TAVUSSA 19
Mais dans quelle langue Macron parle-t-il donc ?
Plus ça va, plus j’ai l’impression que les déclarations d’Emmanuel Macron sont faites d’un assemblage de syntagmes choisis au hasard et placés comme des dominos, les uns derrière les autres.
Pourtant, cette combinaison aléatoire de mots, qu’il pratique désormais couramment, donne, parfois à son insu, un sens précis à ce qu’il dit. Le hasard fait quelque fois mal les choses et, la dernière fois, c’était plutôt maladroit : en voyage de campagne électorale en Algérie, Emmanuel a dit en substance que la colonisation française de l’Algérie avait constitué un crime contre l’humanité.
Que la colonisation ait été globalement bonne ou mauvaise pour l’Algérie est une question que l’on peut discuter entre gens de bonne foi. La qualifier de crime contre l’humanité constitue non seulement une ânerie juridique, une erreur historique et un grave faux-pas diplomatique mais aussi une lâche complaisance envers un journaliste algérien.
Après tant d’années post coloniales, même la gauche de la gauche ne pense plus comme cela, et Macron a dû se rendre compte qu’il avait choqué une grande partie de l’opinion publique, et plus particulièrement les pieds noirs, qui se sont vus ainsi assimiler aux Nazis de la Shoah et aux Turcs du génocide arménien.
Cette partie de la population française votant certainement en plus grand nombre aux élections françaises que les Algériens, Macron a voulu se rattraper auprès de cette clientèle potentielle.
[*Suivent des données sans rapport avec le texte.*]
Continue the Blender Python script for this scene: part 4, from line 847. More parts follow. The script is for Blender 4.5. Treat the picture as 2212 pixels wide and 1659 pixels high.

Il a donc prononcé à l’intention des Pieds Noirs cette phrase énigmatique et compliquée, à la syntaxe incertaine et au sens obscur :
« Ma responsabilité, c’est qu’ensemble, nous soyons vraiment Français, il faut casser ces blocages, donc je le dis, à chacune et chacun dans vos conditions, dans vos histoires, dans vos traumatismes, parce que je veux être président, je vous ai compris et je vous aime, la République doit aimer chacun ! »
Analysons, voulez-vous ?
« …vraiment Français… »
Tout d’abord, qu’est-ce qu’être vraiment Français ? Etre Français, je sais. Mais vraiment Français ? Je ne vois pas. Plus français que ceux qui ne sont que français ? Je n’ose pas croire qu’il ait voulu dire « Français de souche »
« …Ma responsabilité, c’est… »
Ensuite, en quoi le fait d’être Français, vraiment ou pas, relève-t-il de la responsabilité de Macron ? De Macron candidat ? De Macron président ? Non, vraiment, je ne vois pas.
« …casser ces blocages… »
Mais de quels blocages s’agit-il ? Des blocages qui empêcheraient les pieds noirs de se considérer comme Français ? Le genre de blocage que créerait par exemple une comparaison hasardeuse avec les Nazis par un président putatif ?
« …donc je le dis, à chacune et chacun dans vos conditions, dans vos histoires…»
Plait-il ?
« …parce que je veux être président, je vous ai compris et je vous aime … »
Veuillez m’excuser, mais je ne vois pas bien la logique, là ? Est-ce que « je vous aime parce que je veux être président ? ou bien « je veux être président parce que je vous aime ? »
« …je vous aime, la République doit aimer chacun. »
Est-ce que c’est vraiment français, ça ? Je veux dire grammaticalement ?
Eh oui, vous voyez, les déclarations publiques de E.Macron me donne de plus en plus l’impression d’un arrangement aléatoire de mots décalés, ronflants, convenus, d’une combinaison probabiliste de propositions passe-partout, reflétant un populisme habillé de neuf, un discours de la méthode sans fond, avec par conséquent la profondeur du vide, une logorrhée incantatoire de secte du Grand Mamamouchi, un consensus lisse, une bouillie aux sens multiples bien digne de cet émule christique du Pingouin suprême.
C’est beau comme du Paolo Coelho. La foule ébahie fait semblant de comprendre les aphorismes. Elle lève les bras au ciel comme le Ravi de la crèche.
Si j’étais à la place de la foule, je me méfierais.